おもしろ化合物 第36話:「ひまわりの花」




 太陽に向かって咲くひまわりの花、英名sunflower。その花の形を炭素とイオウだけでつくってしまった分子、その名もsulflower (1)。名前といい形といいまったくでき過ぎですね。ちょうどチオフェン環が8個縮環した構造で、水素をもたないので八硫化十六炭素C16S8に相当します。環状芳香族分子circuleneのうちベンゼン環を環状につないだコロネン(第1話)やケクレン(第13話)はここにもすでに登場しましたが、ヘテロ芳香族環だけからなる類型分子はこれがはじめての合成例だそうです。

 このひまわりの花、どうやって合成されたかというと、まず3,4-ジブロモチオフェンから誘導可能な環状テトラチオフェンをLDAですべての水素をリチオ化し、イオウを作用させてポリチオラートとします。これを塩酸でクエンチしてポリチオールとしてからそのまま真空熱分解反応に供すると、テトラチオフェンから80%という高収率で1が得られました。合成法をみると今までつくられなかったのが不思議なくらいシンプルですね。16当量のLDAとイオウを同時に作用させて一気にポリチオラートにするところが鍵だそうです。

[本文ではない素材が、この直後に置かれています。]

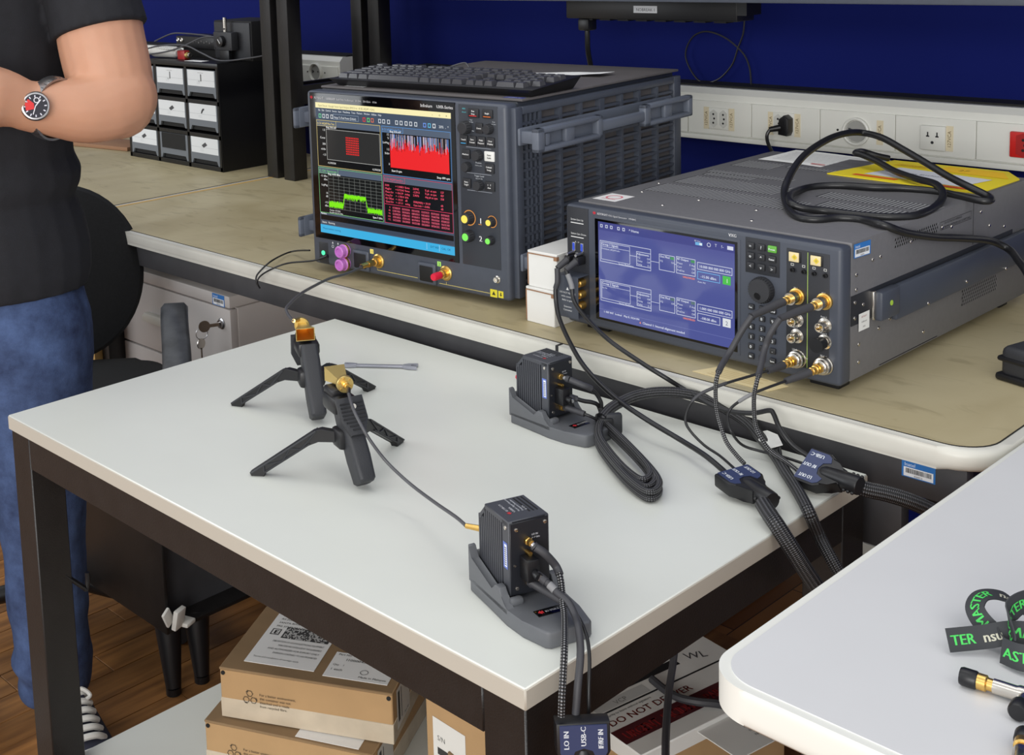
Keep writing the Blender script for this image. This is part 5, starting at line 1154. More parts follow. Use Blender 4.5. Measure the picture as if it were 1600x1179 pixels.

 このsulflower、イオウがはいって黄色ければ文句なしなのですが、惜しいことに暗赤色の粉末でした。ほとんどの有機溶媒に不溶でNMRも固体測定で得られています。また良好な結晶を得るのが困難なのでX線構造解析も粉末回折によって行なわれ、きれいな平面分子構造が確認されました。一方、トリフルオロメタンスルホン酸には溶けて深紫色のラジカルカチオン溶液となるそうです。ポリチオフェンというと有機導電体などの機能性分子への展開が期待されますがそのあたりの応用はまだまだこれからというところです。



 ref. K. Yu. Chernichenko, V. V. Sumerin, R. V. Shpanchenko, E. S. Balenkova and V. G. Nenajdenko, Angew. Chem. Int. Ed., 2006, 45, 7367.